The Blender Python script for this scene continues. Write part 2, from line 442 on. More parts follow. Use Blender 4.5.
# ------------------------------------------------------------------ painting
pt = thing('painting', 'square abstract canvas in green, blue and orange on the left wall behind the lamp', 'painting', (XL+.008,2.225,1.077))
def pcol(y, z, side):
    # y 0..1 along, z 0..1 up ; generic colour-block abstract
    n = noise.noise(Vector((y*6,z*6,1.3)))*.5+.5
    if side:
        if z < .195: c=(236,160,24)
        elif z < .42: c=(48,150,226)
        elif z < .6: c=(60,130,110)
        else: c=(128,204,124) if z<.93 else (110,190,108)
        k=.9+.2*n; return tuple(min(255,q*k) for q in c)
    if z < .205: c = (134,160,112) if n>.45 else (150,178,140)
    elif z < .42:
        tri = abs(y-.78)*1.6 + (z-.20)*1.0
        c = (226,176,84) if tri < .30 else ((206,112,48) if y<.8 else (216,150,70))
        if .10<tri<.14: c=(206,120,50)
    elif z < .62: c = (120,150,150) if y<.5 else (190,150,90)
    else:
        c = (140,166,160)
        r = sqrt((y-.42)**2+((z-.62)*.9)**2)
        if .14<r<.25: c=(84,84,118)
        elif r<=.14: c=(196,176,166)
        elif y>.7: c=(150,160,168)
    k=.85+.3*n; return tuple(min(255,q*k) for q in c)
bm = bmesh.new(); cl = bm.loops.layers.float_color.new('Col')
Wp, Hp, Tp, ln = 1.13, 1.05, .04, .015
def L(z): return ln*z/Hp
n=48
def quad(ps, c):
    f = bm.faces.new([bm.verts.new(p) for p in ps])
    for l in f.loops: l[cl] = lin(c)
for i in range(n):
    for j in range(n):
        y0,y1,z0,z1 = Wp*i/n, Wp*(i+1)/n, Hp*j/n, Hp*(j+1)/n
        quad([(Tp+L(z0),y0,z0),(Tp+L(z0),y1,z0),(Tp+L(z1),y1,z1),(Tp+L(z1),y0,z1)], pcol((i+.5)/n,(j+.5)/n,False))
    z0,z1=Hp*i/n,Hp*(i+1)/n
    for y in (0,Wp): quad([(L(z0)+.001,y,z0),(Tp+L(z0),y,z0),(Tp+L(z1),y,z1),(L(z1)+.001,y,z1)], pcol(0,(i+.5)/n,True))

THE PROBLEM
Your task is to return the full listing exactly as it was given.

ANSWER TO THIS PROBLEM
The Blender Python script for this scene continues. Write part 2, from line 442 on. More parts follow. Use Blender 4.5.
# ------------------------------------------------------------------ painting
pt = thing('painting', 'square abstract canvas in green, blue and orange on the left wall behind the lamp', 'painting', (XL+.008,2.225,1.077))
def pcol(y, z, side):
    # y 0..1 along, z 0..1 up ; generic colour-block abstract
    n = noise.noise(Vector((y*6,z*6,1.3)))*.5+.5
    if side:
        if z < .195: c=(236,160,24)
        elif z < .42: c=(48,150,226)
        elif z < .6: c=(60,130,110)
        else: c=(128,204,124) if z<.93 else (110,190,108)
        k=.9+.2*n; return tuple(min(255,q*k) for q in c)
    if z < .205: c = (134,160,112) if n>.45 else (150,178,140)
    elif z < .42:
        tri = abs(y-.78)*1.6 + (z-.20)*1.0
        c = (226,176,84) if tri < .30 else ((206,112,48) if y<.8 else (216,150,70))
        if .10<tri<.14: c=(206,120,50)
    elif z < .62: c = (120,150,150) if y<.5 else (190,150,90)
    else:
        c = (140,166,160)
        r = sqrt((y-.42)**2+((z-.62)*.9)**2)
        if .14<r<.25: c=(84,84,118)
        elif r<=.14: c=(196,176,166)
        elif y>.7: c=(150,160,168)
    k=.85+.3*n; return tuple(min(255,q*k) for q in c)
bm = bmesh.new(); cl = bm.loops.layers.float_color.new('Col')
Wp, Hp, Tp, ln = 1.13, 1.05, .04, .015
def L(z): return ln*z/Hp
n=48
def quad(ps, c):
    f = bm.faces.new([bm.verts.new(p) for p in ps])
    for l in f.loops: l[cl] = lin(c)
for i in range(n):
    for j in range(n):
        y0,y1,z0,z1 = Wp*i/n, Wp*(i+1)/n, Hp*j/n, Hp*(j+1)/n
        quad([(Tp+L(z0),y0,z0),(Tp+L(z0),y1,z0),(Tp+L(z1),y1,z1),(Tp+L(z1),y0,z1)], pcol((i+.5)/n,(j+.5)/n,False))
    z0,z1=Hp*i/n,Hp*(i+1)/n
    for y in (0,Wp): quad([(L(z0)+.001,y,z0),(Tp+L(z0),y,z0),(Tp+L(z1),y,z1),(L(z1)+.001,y,z1)], pcol(0,(i+.5)/n,True))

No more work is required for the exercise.